> To do: Please give back word for word the lines below, from the first one through the one with "d.build('reed_screen')".

=-=-=-=-=

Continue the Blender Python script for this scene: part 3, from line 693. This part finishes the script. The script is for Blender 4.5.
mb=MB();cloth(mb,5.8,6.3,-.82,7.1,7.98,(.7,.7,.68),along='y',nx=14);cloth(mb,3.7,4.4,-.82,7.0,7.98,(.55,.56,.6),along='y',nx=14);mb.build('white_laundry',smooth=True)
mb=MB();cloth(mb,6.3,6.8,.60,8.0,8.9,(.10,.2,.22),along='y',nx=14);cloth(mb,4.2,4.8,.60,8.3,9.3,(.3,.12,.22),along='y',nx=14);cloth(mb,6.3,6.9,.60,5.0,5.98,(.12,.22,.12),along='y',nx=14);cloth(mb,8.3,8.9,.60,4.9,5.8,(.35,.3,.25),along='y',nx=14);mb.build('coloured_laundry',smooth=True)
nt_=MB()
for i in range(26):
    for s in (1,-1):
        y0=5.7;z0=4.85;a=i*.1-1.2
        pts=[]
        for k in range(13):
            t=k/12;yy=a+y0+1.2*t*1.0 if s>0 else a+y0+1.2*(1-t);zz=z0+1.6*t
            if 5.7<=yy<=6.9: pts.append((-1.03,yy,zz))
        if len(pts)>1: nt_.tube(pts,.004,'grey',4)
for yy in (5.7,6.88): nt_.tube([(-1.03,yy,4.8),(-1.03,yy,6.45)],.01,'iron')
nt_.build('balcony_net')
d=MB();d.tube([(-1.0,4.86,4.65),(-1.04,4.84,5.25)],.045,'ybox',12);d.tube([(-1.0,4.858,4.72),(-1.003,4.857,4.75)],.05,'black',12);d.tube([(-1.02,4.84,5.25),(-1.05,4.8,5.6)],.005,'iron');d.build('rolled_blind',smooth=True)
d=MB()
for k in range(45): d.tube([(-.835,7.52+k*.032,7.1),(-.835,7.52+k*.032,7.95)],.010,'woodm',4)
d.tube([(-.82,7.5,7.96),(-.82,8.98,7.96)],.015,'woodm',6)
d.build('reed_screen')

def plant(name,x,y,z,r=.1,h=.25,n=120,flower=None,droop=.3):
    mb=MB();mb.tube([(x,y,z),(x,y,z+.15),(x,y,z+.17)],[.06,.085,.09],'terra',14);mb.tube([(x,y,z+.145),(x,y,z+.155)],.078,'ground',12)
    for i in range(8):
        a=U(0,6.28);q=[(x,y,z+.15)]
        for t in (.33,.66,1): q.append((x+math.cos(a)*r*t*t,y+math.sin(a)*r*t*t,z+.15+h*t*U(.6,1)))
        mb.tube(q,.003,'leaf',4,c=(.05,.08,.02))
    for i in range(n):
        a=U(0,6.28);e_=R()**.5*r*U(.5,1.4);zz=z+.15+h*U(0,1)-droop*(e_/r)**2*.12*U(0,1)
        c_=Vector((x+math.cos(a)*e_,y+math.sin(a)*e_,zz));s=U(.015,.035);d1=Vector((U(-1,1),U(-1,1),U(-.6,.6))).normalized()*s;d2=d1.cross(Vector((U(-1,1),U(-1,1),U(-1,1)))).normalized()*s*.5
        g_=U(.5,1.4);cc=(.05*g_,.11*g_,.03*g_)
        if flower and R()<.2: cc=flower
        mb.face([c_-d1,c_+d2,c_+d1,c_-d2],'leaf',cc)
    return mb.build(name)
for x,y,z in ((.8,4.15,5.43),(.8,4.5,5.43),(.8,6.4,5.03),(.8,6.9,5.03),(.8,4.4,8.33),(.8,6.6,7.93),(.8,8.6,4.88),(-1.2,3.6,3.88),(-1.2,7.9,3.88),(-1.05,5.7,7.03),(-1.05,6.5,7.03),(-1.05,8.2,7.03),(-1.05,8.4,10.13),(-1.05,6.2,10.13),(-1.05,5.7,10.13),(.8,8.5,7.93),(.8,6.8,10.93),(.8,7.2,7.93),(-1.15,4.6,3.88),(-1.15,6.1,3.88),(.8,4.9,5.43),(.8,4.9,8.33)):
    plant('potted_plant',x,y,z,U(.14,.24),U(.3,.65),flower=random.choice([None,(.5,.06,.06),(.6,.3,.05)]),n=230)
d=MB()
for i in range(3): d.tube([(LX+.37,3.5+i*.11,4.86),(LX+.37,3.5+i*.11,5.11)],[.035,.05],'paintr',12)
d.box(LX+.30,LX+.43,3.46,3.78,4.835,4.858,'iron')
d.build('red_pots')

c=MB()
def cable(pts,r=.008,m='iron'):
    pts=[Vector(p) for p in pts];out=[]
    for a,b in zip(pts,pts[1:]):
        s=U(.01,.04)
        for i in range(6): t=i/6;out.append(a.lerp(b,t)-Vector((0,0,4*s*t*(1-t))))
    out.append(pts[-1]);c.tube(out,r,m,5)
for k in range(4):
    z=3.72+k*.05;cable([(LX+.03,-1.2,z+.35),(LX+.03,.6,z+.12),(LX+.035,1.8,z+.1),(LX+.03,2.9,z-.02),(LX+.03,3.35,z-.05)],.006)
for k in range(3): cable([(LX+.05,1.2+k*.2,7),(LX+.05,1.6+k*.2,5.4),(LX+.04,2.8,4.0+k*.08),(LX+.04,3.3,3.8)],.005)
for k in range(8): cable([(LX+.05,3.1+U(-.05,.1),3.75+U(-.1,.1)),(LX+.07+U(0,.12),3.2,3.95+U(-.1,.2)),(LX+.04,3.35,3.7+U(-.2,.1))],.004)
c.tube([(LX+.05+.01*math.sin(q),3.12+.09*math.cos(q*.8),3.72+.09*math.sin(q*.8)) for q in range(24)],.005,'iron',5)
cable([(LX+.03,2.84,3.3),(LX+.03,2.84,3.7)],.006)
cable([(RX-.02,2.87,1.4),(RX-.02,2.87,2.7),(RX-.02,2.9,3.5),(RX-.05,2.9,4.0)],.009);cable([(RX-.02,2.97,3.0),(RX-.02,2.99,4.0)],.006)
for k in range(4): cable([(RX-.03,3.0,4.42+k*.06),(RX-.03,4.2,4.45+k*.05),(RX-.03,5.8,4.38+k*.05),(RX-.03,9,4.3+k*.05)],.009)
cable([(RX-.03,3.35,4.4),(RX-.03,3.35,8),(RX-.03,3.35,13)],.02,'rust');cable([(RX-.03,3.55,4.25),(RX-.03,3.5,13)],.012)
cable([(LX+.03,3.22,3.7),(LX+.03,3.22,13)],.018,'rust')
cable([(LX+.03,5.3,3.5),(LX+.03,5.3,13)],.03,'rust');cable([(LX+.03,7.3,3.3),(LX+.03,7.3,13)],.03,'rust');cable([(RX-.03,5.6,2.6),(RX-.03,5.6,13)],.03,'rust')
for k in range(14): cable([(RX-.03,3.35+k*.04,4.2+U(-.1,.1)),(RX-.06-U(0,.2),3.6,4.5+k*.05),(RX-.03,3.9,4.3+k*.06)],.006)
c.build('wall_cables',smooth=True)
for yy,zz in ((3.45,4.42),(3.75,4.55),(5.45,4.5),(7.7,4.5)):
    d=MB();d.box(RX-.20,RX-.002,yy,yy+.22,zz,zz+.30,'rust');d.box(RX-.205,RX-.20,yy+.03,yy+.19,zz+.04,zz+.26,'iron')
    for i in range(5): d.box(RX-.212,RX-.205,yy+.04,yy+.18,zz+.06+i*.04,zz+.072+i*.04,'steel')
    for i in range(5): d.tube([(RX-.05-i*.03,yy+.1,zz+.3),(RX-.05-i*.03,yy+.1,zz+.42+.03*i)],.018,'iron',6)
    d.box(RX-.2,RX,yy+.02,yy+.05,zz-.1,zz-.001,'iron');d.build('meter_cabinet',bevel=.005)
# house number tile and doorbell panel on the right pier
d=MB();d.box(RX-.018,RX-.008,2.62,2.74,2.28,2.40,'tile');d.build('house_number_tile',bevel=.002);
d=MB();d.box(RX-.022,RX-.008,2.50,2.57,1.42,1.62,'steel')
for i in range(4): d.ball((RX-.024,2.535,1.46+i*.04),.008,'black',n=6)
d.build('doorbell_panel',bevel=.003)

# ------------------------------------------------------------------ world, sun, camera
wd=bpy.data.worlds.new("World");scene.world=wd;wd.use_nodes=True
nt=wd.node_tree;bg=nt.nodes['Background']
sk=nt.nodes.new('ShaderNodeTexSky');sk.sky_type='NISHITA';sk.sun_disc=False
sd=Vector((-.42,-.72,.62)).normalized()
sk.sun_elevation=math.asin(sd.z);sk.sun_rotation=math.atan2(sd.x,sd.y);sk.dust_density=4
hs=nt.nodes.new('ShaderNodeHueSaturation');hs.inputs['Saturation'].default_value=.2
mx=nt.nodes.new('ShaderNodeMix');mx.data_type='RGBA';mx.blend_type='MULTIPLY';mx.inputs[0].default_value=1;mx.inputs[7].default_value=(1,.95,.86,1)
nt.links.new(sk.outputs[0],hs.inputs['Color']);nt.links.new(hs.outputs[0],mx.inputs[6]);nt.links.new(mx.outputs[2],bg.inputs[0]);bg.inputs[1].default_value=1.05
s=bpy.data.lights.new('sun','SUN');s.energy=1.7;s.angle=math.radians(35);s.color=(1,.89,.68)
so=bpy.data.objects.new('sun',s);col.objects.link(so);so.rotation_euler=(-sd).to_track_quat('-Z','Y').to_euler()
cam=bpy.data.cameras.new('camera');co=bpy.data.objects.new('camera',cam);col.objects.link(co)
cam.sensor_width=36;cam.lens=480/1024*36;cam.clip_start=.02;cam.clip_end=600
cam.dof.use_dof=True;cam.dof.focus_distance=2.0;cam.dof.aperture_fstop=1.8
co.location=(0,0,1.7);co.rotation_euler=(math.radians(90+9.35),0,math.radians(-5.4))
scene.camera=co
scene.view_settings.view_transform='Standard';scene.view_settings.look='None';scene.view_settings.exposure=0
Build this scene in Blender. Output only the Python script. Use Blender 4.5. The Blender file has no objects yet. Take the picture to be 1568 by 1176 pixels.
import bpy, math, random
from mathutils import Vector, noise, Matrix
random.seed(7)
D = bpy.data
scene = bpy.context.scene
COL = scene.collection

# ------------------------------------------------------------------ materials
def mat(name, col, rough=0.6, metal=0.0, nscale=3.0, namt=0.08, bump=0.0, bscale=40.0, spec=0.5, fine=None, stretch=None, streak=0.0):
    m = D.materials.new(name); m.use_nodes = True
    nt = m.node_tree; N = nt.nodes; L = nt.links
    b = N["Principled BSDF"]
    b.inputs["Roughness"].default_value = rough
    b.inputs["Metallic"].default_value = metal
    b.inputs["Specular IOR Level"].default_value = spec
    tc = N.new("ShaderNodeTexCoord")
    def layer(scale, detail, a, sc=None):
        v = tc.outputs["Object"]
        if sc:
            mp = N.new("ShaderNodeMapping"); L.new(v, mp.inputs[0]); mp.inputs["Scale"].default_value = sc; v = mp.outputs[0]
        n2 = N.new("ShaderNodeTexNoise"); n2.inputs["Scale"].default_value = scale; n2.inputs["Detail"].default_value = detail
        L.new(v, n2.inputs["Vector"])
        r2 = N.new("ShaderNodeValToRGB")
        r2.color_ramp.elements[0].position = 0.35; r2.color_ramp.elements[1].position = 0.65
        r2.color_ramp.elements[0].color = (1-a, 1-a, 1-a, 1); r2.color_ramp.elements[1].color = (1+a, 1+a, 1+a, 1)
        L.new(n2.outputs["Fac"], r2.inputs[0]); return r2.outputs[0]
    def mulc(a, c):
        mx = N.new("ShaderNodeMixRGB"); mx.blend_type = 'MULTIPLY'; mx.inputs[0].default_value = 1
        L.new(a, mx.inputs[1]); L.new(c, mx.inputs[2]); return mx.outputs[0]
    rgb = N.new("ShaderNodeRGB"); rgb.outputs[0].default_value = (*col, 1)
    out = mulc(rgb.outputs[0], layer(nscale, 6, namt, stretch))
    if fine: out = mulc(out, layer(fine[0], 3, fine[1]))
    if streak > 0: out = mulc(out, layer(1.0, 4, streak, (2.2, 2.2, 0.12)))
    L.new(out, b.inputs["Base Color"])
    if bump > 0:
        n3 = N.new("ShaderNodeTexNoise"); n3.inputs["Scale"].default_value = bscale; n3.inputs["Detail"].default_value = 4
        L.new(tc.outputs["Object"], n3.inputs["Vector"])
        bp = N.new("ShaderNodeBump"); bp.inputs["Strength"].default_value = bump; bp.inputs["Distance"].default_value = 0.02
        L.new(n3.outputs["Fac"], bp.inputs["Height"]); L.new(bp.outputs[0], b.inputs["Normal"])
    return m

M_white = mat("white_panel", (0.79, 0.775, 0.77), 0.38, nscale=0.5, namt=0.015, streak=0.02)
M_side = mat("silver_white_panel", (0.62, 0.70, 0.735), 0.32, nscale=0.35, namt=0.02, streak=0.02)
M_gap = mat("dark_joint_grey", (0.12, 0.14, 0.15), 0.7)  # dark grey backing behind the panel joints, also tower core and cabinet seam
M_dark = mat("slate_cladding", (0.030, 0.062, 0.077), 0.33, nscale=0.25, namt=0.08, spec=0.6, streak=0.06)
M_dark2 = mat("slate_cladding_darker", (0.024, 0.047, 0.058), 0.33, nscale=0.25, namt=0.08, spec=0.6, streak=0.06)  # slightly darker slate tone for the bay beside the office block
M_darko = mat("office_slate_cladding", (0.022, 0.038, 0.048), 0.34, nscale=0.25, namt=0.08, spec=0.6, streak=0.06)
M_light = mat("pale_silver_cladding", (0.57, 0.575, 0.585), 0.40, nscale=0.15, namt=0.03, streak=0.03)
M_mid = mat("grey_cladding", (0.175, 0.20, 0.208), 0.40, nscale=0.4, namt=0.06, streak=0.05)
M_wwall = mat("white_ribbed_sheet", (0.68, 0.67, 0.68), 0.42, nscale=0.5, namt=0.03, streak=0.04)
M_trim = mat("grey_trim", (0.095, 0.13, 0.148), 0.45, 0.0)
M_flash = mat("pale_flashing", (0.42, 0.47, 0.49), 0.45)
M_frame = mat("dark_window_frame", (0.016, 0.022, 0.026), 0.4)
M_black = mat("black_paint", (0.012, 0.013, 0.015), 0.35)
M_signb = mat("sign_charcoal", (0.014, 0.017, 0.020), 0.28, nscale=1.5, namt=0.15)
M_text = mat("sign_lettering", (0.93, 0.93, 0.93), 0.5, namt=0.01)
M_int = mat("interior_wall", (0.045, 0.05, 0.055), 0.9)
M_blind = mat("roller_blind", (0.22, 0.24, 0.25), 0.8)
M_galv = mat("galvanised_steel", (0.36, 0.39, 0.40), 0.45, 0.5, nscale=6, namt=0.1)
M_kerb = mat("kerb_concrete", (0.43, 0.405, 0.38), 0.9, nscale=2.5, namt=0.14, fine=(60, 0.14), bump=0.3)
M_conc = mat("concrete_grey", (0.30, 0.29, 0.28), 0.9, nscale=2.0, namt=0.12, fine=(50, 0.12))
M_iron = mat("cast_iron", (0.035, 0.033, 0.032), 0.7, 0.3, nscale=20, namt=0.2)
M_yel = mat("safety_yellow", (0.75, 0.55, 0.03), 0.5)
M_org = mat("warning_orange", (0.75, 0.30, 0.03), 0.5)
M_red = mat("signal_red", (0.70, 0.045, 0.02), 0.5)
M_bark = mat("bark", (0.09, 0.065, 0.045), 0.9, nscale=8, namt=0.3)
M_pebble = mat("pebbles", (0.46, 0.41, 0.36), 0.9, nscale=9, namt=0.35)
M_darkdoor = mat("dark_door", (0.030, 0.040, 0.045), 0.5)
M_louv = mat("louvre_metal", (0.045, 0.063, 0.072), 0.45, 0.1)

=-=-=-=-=

> Completed task:
Continue the Blender Python script for this scene: part 3, from line 693. This part finishes the script. The script is for Blender 4.5.
mb=MB();cloth(mb,5.8,6.3,-.82,7.1,7.98,(.7,.7,.68),along='y',nx=14);cloth(mb,3.7,4.4,-.82,7.0,7.98,(.55,.56,.6),along='y',nx=14);mb.build('white_laundry',smooth=True)
mb=MB();cloth(mb,6.3,6.8,.60,8.0,8.9,(.10,.2,.22),along='y',nx=14);cloth(mb,4.2,4.8,.60,8.3,9.3,(.3,.12,.22),along='y',nx=14);cloth(mb,6.3,6.9,.60,5.0,5.98,(.12,.22,.12),along='y',nx=14);cloth(mb,8.3,8.9,.60,4.9,5.8,(.35,.3,.25),along='y',nx=14);mb.build('coloured_laundry',smooth=True)
nt_=MB()
for i in range(26):
    for s in (1,-1):
        y0=5.7;z0=4.85;a=i*.1-1.2
        pts=[]
        for k in range(13):
            t=k/12;yy=a+y0+1.2*t*1.0 if s>0 else a+y0+1.2*(1-t);zz=z0+1.6*t
            if 5.7<=yy<=6.9: pts.append((-1.03,yy,zz))
        if len(pts)>1: nt_.tube(pts,.004,'grey',4)
for yy in (5.7,6.88): nt_.tube([(-1.03,yy,4.8),(-1.03,yy,6.45)],.01,'iron')
nt_.build('balcony_net')
d=MB();d.tube([(-1.0,4.86,4.65),(-1.04,4.84,5.25)],.045,'ybox',12);d.tube([(-1.0,4.858,4.72),(-1.003,4.857,4.75)],.05,'black',12);d.tube([(-1.02,4.84,5.25),(-1.05,4.8,5.6)],.005,'iron');d.build('rolled_blind',smooth=True)
d=MB()
for k in range(45): d.tube([(-.835,7.52+k*.032,7.1),(-.835,7.52+k*.032,7.95)],.010,'woodm',4)
d.tube([(-.82,7.5,7.96),(-.82,8.98,7.96)],.015,'woodm',6)
d.build('reed_screen')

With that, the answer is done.